Et comment expliquer que l’Évangile nous propose le publicain comme modèle ? Et pourtant, il est traité par son peuple de pécheur public ?
Pendant sa prière, le publicain reste debout à l’arrière du Temple. Il n’ose même pas lever les yeux au ciel et se frappe la poitrine en disant : « Mon Dieu, montre-toi favorable au pécheur que je suis ! » (Lc 18, 13). Il ne dit que la stricte vérité. Il offre à Dieu sa vie telle qu’elle est, sans rien dissimuler, et attend tout de son Créateur. Il se tient « à distance », avec humilité. Il est vrai devant Dieu.
Être vrai devant Dieu et devant ses frères et sœurs, c’est reconnaître sa précarité et sa fragilité. Il faut du courage pour s’avouer que l’on a fait des erreurs, que l’on a péché. Le publicain est conscient de sa condition de pécheur. Il supplie Dieu de lui être favorable malgré ce qu’il est : pécheur ! Dans sa prière et dans sa foi, le publicain cherche à entrer en relation avec Dieu. Voilà la vraie prière ! La prière est avant tout une action de grâce, une Eucharistie !
Jésus redresse ce publicain humble et dit : « Il redescendit dans sa maison et il était devenu un homme juste » (Lc 18, 14) ; il est donc juste aux yeux de Dieu. Dieu ne condamne pas, mais il élève quiconque se tient devant lui avec humilité. Et Dieu te dira : tu as du prix à mes yeux (Is 43, 4). Je t’ai rendu juste. Ce que l’Évangile nous apprend, c’est que Dieu préfère l’humilité du pécheur à l’orgueil du juste.

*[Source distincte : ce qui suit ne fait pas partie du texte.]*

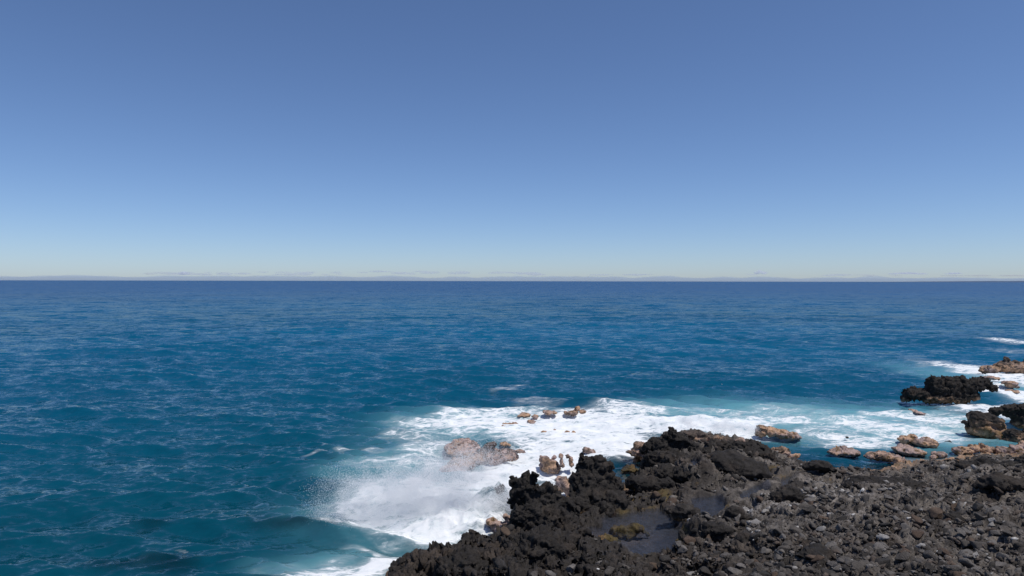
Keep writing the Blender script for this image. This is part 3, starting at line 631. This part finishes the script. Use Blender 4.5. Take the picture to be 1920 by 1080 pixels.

Dans la prière, ce qui importe, c’est d’être ouvert à Dieu, de savoir que nous ne pouvons finalement compter que sur Lui, et non pas de prendre appui sur nos propres réalisations ou nos qualités particulières.
Quiconque accepte dans l’humilité de dépendre totalement de Dieu sera élevé par lui dans Sa communion d’amour. Le Saint Curé d’Ars enseignait : « Celui qui s’accuse, Dieu l’excuse. Celui qui s’excuse, Dieu l’accuse. ». Amen.